一方、夜になると父はどこかへ出掛けていき、家族全員で夕食という時間は前職時代と変わらず、殆ど無かった。折角家にいたのに、なんで???と当時の拓哉ちゃん(6)は疑問を持ったものだ。後々になって知るのだが、創業期の無収入をカバーすべく、長らくお世話になっている飲食店でアルバイトに行っていたのだった。
準備期から昼は役所や銀行を回り、少し休んではバイトに行き...と、事業が始まってもいないのに随分なハードさだと、社会人になるとよりリアルに感じる。

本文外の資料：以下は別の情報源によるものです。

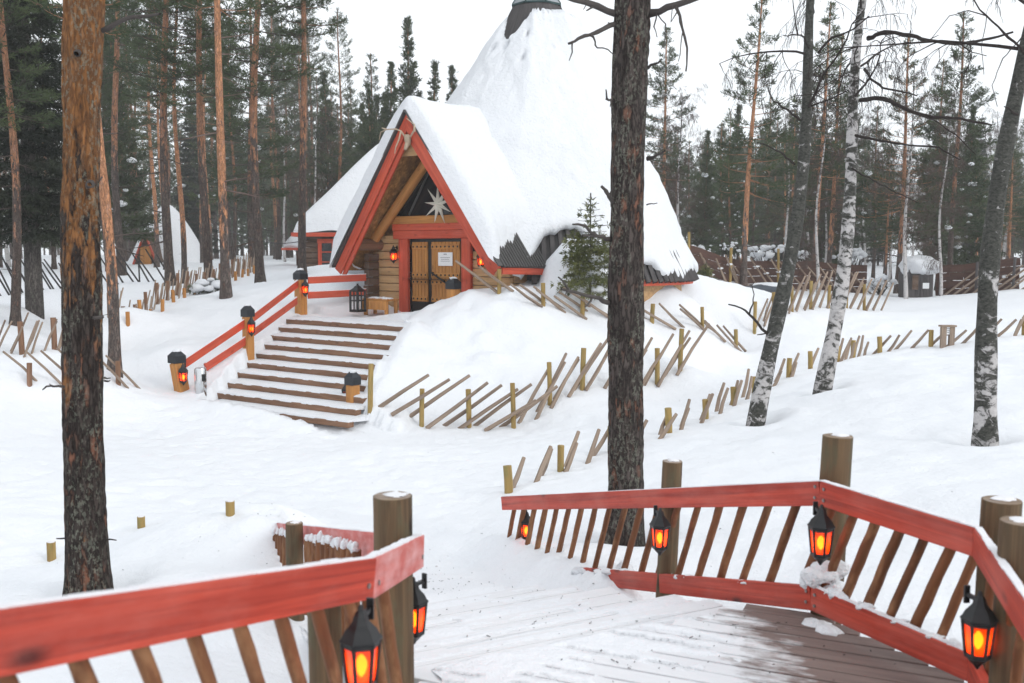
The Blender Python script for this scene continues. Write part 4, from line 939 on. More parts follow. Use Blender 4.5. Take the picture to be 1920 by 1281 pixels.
# lantern and little bench on the porch
p = at(671, 585, 24.35); 
fl = thing("floor_lantern", "tall black candle lantern standing on the snowy porch beside the bench", "lantern", p); hh = at(671, 532, 24.35).z - p.z
b = MB(); w = .125; b.box(p + Z_ * .03, 2 * w + .04, 2 * w + .04, .06, -AL); b.box(p + Z_ * (hh * .74), 2 * w + .04, 2 * w + .04, .03, -AL)
rot = Matrix.Rotation(-AL, 3, 'Z')
for x, y in ((-w, -w), (w, -w), (w, w), (-w, w), (0, -w), (0, w), (-w, 0), (w, 0)):
    q = p + rot @ Vector((x, y, 0)); k_ = .05 if x and y else .028; b.beam(q + Z_ * .05, q + Z_ * hh * .74, k_, k_)
for zz in (.4, .58):
    for k in range(4):
        c_ = [(-w, -w), (w, -w), (w, w), (-w, w)]; q0 = p + rot @ Vector((*c_[k], 0)); q1 = p + rot @ Vector((*c_[(k + 1) % 4], 0)); b.beam(q0 + Z_ * hh * zz, q1 + Z_ * hh * zz, .024, .024)
b.build("frame", M['black'], fl)
b = MB(); b.lathe([(w * 1.6, hh * .755), (w * .75, hh * .86), (w * .6, hh * .90), (.03, hh * .94), (.02, hh * .97), (.03, hh)], 4, p, math.pi / 4 - AL); b.build("roof", M['black'], fl)
b = MB(); b.lathe([(.05, .06), (.05, .22), (.01, .225)], 12, p); b.build("candle", M['paper'], fl, True, 40)
p = at(714, 583, 24.55); p.z = 1.62
bc = thing("wooden_bench", "small rough orange-brown wooden bench with snow on its seat, by the door", "bench", p)
def bp(x, y, z): return p + rot @ Vector((x, y, 0)) + Z_ * z
b = MB()
for y in (-.15, .0, .15): b.beam(bp(-.42, y, .38), bp(.42, y, .38), .14, .05)
for i in range(7): x = -.36 + i * .12; b.beam(bp(x, -.22, .14), bp(x, -.22, .36), .11, .03, (0, 1, 0))
b.build("seat", M['orange'], bc, True, None, .008)
for x in (-.36, .36):
    for y in (-.16, .16): b = MB(); b.beam(bp(x, y, -.05), bp(x, y, .36), .09, .09); b.build("leg", M['orange'], bc, True, None, .008)
clump(bc, [(bp(x, rng.uniform(-.1, .1), .41), .13, .12, .035) for x in (-.3, -.12, .08, .28)], "snow_cover")

# ------------------------------------------------------------------ small buildings behind
def cabin():
    c = at(718, 437, 41.0); zE = at(600, 437, 38.0).z; W = 3.05
    root = thing("log_cabin", "low log cabin with a red window under a snowy roof, left behind the porch", "cabin", (c.x, c.y, zE - 1.6))
    def q(x, y, z): return Vector((c.x + x, c.y + y, zE + z))
    b = MB(); z = -2.0
    while z < -.1:
        b.beam(q(-W + .35, -W + .45, z + .1), q(W - .35, -W + .45, z + .1), .16, .20); b.beam(q(-W + .42, -W + .5, z + .1), q(-W + .42, W - .5, z + .1), .16, .20); z += .21
    b.build("wall", M['logdark'], root, True, None, .03)
    w = MB(); xw = at(613, 460, c.y - W + .36).x - c.x; yy = -W + .34
    for dx in (-.27, .27): w.beam(q(xw + dx, yy, -1.55), q(xw + dx, yy, -.28), .14, .06, (0, 1, 0))
    for zz in (-.30, -1.50): w.beam(q(xw - .36, yy - .01, zz), q(xw + .36, yy - .01, zz), .07, .16)
    for zz in (-.72, -1.1): w.beam(q(xw - .22, yy, zz), q(xw + .22, yy, zz), .04, .04)
    wo_ = w.build("window_frame", M['redhut'], root)
    g = MB(); g.beam(q(xw, yy + .02, -.95), q(xw + .001, yy + .02, -.95), .03, 1.1); g.v = []; g.f = []; g.g = []
    g.box(q(xw, yy + .02, -.9), .5, .02, 1.15); o = g.build("pane", M['glass_dark'], wo_, False)
    for v in o.data.vertices: v.co = v.co - root.location
    b = MB(); b.add([q(-W, -W, .0), q(W, -W, .0), q(W, W, .0), q(-W, W, .0), q(0, 0, 3.45)], [(3, 2, 1, 0), (0, 1, 4), (1, 2, 4), (2, 3, 4), (3, 0, 4)]); b.build("roof", M['tile'], root)
    b = MB(); b.beam(q(-W, -W - .02, -.06), q(W, -W - .02, -.06), .05, .15); b.beam(q(-W - .02, -W, -.06), q(-W - .02, W, -.06), .05, .15); b.build("fascia", M['redhut'], root)
    n = 40; U = np.linspace(-1, 1, n); A, B = np.meshgrid(U, U); mx = np.maximum(np.abs(A), np.abs(B)); sm = (np.abs(A) ** 10 + np.abs(B) ** 10) ** .1
    Zs = 3.45 * (1 - np.sqrt(sm ** 2 + .004)) + .06 + .38 * np.sqrt(np.clip(1 - np.clip((mx - .88) / .12, 0, 1) ** 2, 0, 1)) + .05 * vnoise(A * 4, B * 4, 51)
    P = np.stack([A * (W + .03), B * (W + .03), Zs], -1).reshape(-1, 3) + np.array(q(0, 0, 0)) - np.array(root.location); ix = np.arange(n * n).reshape(n, n)
    npmesh("roof_snow", P, np.stack([ix[:-1, :-1], ix[:-1, 1:], ix[1:, 1:], ix[1:, :-1]], -1).reshape(-1, 4), M['snow2'], root, None, True)
cabin()
def shed():
    p = at(572, 500, 46); root = thing("small_shed", "little dark shed with a rounded snow roof at the cabin's left end", "shed", p); e = at(572, 468, 46).z - p.z
    b = MB(); b.box(p + Vector((.35, .9, e / 2 - .3)), 1.5, 1.8, e + .5); b.build("wall", M['logdark'], root)
    b = MB(); b.box(p + Vector((.45, -.02, e / 2 - .1)), .7, .06, e * .8); b.build("door", M['black'], root)  # black panel: shade inside the wall's dark opening, put in as colour
    b = MB(); b.box(p + Vector((.2, .7, e + .02)), 2.3, 2.6, .10); b.build("fascia", M['redhut'], root)
    b = MB(); b.blob(p + Vector((.2, .7, e + .05)), 1.25, 1.4, .85, .12, 1.2, 24, 14)
    b.v = [(x, y, max(z, p.z + e + .07)) for x, y, z in b.v]; b.build("roof_snow", M['snow2'], root, True, 180)
shed()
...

その他にも、母が泣く泣く車を手放すなど、これまでの生活がなんだか窮屈になっていくような気がして、起業というものの良さが全くもって分からなかった。

そこそこ苦労もしたけれど

先述の通り、ベアレンは2001年が創業年なのだが、SNSなどでは2021年時点で18周年と謳っている。これは、土地利用の制限やら何やらで準備が滞りに滞り、なんと創業から2年間ビール工場としての稼働ができず、実質2003年からその操業をスタートしたためだ。2年も無収入であればそこそこに暮らし向きは苦しかったようだが、この辺はあまり記憶にない。

むしろしんどかったのは創業直後期で、なにせリソース不足なものだから、母が手伝いに駆り出されることがしょっちゅうあり、機械トラブルなどあろうものなら、夜の9時10時になっても家に誰も帰ってこないなんて日だって存在した。歩いて1分程度の家に晩ごはんを作る暇もなかったようなので、2個下の妹とお菓子食べて待っていたが、痺れを切らして様子を見に行った記憶がある。(こう書くと若干の育児放棄感が出るがそんな事は無い)また代わりに、友達と過ごす予定のない日の放課後や週末などは、祖父の家や叔父によく遊びに連れて行って貰ったので、これもまた家業というか一族に感謝する面だ。

もっとも、休日に事務所の電話番やギフト箱を折って小遣いをもらったり、現在は1度の開催で3000人を集めるまでになった工場前の飲み放題イベントで、今も可愛がってくれる常連のみなさんと出会ったり、クリスマスになれば事務所の2階でパーティがあって夜ふかしを許されたりと、楽しい思い出もたくさんあり、自分の人格形成に繋がる経験もしたと思う。この辺の話はまた別途書きたい。

子供は財務諸表を見れないから分かるはずがありませんよ、と言われればそれまでなのだが、幼い記憶というのは曖昧なもので、個々のエピソードは覚えていても、全体的にいつから会社が軌道に乗り、生活も安定しはじめたのかという時期の変化はおぼろげだ。

自分の成長につれて、いつの間にかベアレンは地元で知られるようになり、会社にも次々と人が増えるようになり、進学で東京に出てからもその存在を知っている人が思ったよりもいるなと思っている間に、いまや東京商工リサーチの結果では生産量が全国3位にまでなったらしい。(これは第3位の会社が昨年の調査に居なかったので、4位でいいかもしれない)

子供なりにそこそこ苦労もしたけれど、家族親戚にしっかりと育てられて私はグレること無くそこそこ品行方正に成長したし、多くの人に愛される企業となったベアレンは自分ごととして誇らしくある。